Johnson in 2nd among voters aged 18-34

What if it was, like, one word, but with a space in it? :eek:

Hubris.

I dismissed things as trendy before it was cool.

VP Nominee Weld may quit race, endorse Hillary. Says we must keep Trump out of the White House. I agree wholeheartedly. If Johnson wasn’t on a colossal ego trip, he’d drop out too.

Linkee would’ve been nice. What my google-fu shows is merely what Carl Bernstein thinks Weld is thinking about.

Do you have more than that? Anything from Weld’s own mouth?

In fact he seems to be denying it.

The usual view I see is that libertarians may have nutty economic policy, but they would be limited in their ability to enact it. But they have good foreign and drug war policy, which they can directly manage. I think this undersells the damage a libertarian executive could do, but it makes a sort of sense. No other real option if non-interventionism is your most important issue.

I suspect these numbers are somewhat off due to it being a subset, though it does show Clinton’s need to appeal more strongly among the Millennial element of the Obama coalition.

If these numbers are even close to accurate I suspect the main thing they mean is that Donald Trump will be the 45th President of the United States. :frowning:

I should have said in the OP that this was just one poll and margin of error goes up dramatically when looking at subsamples.

Here’s a recent Fox poll… (crosstabs of question 3 on page 16)

Among 18-34


Clinton/Kaine	37% 
Trump/Pence	28%
Johnson/Weld	18%
Stein/Baraka	8% 

No, since Johnson likely wont get a simple Electoral College vote.

If Clinton gets 45% and Trump 45% with Johnson at 11%, it doesnt do anything. Only if Clinton gets 269 EC Votes Trump 268EC votes and Johnson 3 votes.

But Johnson wont get ANY EC votes. He cannot and will not win a single state. There’s my prediction.

Johnson think he could win one state, and then it goes to Congress with neither Clinton or Trump having 270- and then the GOP House will then, of course pick Johnson. NOT!

That’s actually worse. A 9 point lead among young voters for Clinton is not going to get it done.

Why not? Unlike Trump, he’s an actual Republican and he’s served as a Republican.

His cultural liberalism is unacceptable for most Republican voters so I don’t see how he’s an “actual Republican”. Trump, at least, harkens back to Gilded Age and Robert Taft Republicanism.

Trump is actually not a conservative in any particular sense, although yes, he does bear more of a resemblance to 50s Republicanism than anything else.

Johnson may be culturally liberal, but it was good enough to get him elected statewide twice, and he has loads more experience than Trump. I think a case can definitely be made for Johnson, especially as a compromise choice. If Democrats know Clinton can’t win a Congressional vote, why not side with anti-Trump Republicans to nominate the more moderate Johnson? And in teh Senate, they’ll probably get Tim Kaine, so Johnson/Kaine doesn’t seem like a terrible outcome for Democrats.

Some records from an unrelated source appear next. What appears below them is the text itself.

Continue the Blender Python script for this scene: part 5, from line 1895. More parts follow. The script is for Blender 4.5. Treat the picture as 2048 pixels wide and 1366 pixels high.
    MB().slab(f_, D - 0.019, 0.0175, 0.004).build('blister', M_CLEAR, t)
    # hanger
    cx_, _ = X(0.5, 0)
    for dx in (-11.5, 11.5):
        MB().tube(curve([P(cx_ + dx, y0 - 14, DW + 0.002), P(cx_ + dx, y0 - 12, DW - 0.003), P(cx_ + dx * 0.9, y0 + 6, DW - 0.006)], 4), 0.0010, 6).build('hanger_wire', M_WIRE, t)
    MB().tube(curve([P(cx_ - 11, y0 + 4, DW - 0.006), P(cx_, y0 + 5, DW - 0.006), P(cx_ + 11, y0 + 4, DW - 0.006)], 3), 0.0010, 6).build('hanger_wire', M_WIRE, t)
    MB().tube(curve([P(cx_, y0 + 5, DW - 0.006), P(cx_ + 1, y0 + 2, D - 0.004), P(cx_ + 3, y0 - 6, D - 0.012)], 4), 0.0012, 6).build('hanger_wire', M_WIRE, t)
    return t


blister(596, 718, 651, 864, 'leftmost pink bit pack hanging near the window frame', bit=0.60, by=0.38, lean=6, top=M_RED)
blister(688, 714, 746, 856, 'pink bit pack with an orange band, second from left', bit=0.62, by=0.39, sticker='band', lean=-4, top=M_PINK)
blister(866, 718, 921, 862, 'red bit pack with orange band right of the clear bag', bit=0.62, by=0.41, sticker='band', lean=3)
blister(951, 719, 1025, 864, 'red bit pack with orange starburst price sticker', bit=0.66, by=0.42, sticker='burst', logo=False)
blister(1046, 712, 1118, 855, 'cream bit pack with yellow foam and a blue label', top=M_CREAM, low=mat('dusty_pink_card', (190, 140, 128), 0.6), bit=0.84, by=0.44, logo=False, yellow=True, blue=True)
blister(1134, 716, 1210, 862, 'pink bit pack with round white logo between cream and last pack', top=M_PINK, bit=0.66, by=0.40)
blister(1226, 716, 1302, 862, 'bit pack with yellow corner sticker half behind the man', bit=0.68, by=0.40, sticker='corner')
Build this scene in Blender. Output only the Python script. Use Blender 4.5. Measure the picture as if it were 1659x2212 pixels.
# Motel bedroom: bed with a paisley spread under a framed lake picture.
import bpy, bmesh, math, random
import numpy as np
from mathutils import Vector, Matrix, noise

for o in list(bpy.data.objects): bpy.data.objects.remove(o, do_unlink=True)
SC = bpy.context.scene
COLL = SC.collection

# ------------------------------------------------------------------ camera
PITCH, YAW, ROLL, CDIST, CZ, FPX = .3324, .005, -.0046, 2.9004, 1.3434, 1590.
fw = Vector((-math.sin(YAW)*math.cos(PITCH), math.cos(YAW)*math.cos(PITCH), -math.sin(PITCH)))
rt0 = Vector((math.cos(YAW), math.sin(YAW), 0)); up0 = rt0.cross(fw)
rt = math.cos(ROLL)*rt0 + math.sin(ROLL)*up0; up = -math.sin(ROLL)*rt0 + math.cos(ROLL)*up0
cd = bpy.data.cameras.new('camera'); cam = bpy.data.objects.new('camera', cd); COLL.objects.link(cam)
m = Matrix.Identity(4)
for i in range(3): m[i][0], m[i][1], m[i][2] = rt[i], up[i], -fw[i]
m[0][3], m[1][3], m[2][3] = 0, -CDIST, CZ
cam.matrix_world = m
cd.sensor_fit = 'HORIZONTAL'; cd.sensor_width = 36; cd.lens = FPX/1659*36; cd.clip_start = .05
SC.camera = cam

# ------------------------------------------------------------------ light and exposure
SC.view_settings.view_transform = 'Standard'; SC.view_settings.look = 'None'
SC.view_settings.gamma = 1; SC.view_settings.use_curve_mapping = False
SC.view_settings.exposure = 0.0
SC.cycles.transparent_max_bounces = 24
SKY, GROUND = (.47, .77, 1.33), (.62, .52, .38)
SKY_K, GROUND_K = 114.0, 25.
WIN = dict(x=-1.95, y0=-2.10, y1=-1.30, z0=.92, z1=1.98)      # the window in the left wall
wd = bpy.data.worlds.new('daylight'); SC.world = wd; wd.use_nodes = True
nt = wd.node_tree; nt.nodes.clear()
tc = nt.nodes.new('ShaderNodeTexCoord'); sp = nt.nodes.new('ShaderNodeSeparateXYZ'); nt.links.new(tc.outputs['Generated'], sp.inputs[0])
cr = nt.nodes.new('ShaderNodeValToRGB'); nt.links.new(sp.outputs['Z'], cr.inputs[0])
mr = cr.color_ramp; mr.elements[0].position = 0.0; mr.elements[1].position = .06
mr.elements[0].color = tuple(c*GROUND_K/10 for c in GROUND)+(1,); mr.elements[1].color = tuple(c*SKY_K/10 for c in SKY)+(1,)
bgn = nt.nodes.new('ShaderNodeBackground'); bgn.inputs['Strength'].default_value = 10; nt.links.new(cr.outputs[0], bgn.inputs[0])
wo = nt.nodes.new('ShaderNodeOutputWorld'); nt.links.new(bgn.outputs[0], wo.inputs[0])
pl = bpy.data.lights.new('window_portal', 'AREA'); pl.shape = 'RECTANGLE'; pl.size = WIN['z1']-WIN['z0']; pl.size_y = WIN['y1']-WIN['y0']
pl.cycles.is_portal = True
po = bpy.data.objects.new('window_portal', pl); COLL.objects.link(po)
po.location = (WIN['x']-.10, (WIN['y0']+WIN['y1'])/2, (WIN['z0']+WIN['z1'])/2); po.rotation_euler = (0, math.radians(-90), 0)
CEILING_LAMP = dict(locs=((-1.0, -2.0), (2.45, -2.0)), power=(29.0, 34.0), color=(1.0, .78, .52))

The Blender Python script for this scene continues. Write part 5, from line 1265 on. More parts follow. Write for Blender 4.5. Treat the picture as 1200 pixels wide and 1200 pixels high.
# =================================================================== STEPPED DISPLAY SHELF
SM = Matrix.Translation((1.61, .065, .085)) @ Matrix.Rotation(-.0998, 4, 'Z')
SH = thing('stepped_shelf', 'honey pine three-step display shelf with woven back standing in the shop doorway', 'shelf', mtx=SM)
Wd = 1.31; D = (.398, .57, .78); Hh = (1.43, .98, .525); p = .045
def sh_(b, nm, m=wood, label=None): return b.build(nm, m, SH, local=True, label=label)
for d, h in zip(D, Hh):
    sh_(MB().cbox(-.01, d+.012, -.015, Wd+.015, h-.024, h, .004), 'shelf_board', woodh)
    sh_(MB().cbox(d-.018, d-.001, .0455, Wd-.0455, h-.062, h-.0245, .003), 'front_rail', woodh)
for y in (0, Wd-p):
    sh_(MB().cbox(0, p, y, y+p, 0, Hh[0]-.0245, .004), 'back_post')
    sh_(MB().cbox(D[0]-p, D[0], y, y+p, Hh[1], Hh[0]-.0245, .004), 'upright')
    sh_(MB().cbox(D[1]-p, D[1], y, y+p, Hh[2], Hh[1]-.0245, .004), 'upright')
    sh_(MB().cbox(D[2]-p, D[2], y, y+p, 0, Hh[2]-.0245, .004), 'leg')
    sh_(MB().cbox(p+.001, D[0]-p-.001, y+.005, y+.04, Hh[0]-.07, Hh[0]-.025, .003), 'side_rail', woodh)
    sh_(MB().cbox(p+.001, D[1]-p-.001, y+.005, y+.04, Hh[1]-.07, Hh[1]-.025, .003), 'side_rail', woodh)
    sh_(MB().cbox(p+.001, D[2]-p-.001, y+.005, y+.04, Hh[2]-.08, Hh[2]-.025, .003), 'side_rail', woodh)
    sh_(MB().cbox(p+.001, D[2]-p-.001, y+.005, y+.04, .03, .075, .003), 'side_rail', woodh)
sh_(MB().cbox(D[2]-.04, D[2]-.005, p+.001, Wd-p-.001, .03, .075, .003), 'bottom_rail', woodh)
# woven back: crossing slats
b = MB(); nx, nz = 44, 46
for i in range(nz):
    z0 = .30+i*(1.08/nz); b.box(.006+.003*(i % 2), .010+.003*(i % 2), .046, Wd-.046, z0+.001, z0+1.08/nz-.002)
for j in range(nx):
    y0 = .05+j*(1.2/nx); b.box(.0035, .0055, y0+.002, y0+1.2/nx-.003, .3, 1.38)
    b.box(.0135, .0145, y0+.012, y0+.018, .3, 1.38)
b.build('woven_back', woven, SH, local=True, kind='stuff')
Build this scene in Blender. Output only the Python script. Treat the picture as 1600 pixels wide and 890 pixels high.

While it’s fun to speculate about wildly implausible scenarios sometimes, are we thinking that in some alternate reality, Johnson wins enough votes to deprive Clinton and Trump of 270 (say by winning Pennsylvania or something), and somehow there are enough defector Dems and anti-Trump Republicans in the House to put together a winning coalition for Johnson? My Article 2 trivia is a bit rusty, but I believe that in the case of a split decision in the Electoral College, the House votes for representative by state, meaning that there are 50 votes (maybe 51, not sure if DC gets a vote in this case), not 435, and the Johnson ticket would have to win 26 states to win the presidency. I’m not even certain how each state determines their vote. Is it just the current congressional representatives for a state choosing, or some other mechanism? What if a state is tied between Dems and Reps?

And if the House just deadlocks, does the Senate pick the President(by picking the VP?)

Before we discuss having a ‘tie’ based on the projected number of states won, remember that two states, Maine and Nebraska, have a delegate or two that are not necessarily tied to the outcome of the statewide race.

Now if there is a tie, my Constitutional law is a bit rusty, but I think the first thing we’d have to know for sure is exactly how the electoral college is going to vote. If it is a tie on election night, there is still the very real possibility of a faithless elector making the decision to go against the vote. I would suspect this is more likely to hurt Donald Trump than Hillary Clinton, and it’s also the sort of thing that would spark outrage and possibly even political violence, so whoever casts the vote would probably do so under tight security and have a private undisclosed bunker set before doing it.

If after all this there is no winner, then it would go to the House and they would keep voting and deal making until there is a majority vote winner on the floor. The kinds of bargains that can come as a result of a presidential tie are in and of themselves interesting. Reconstruction ended as a result of a presidential tie.

If the election was held that day according to that poll it would be enough to get it done.

But yes those numbers are not as good as how Obama performed or polled, or as good as she had done in that age group before.

Can it be brought up? Will they turnout?

FWIW Sanders and Warren were in Ohio over the weekend trying to make the sale.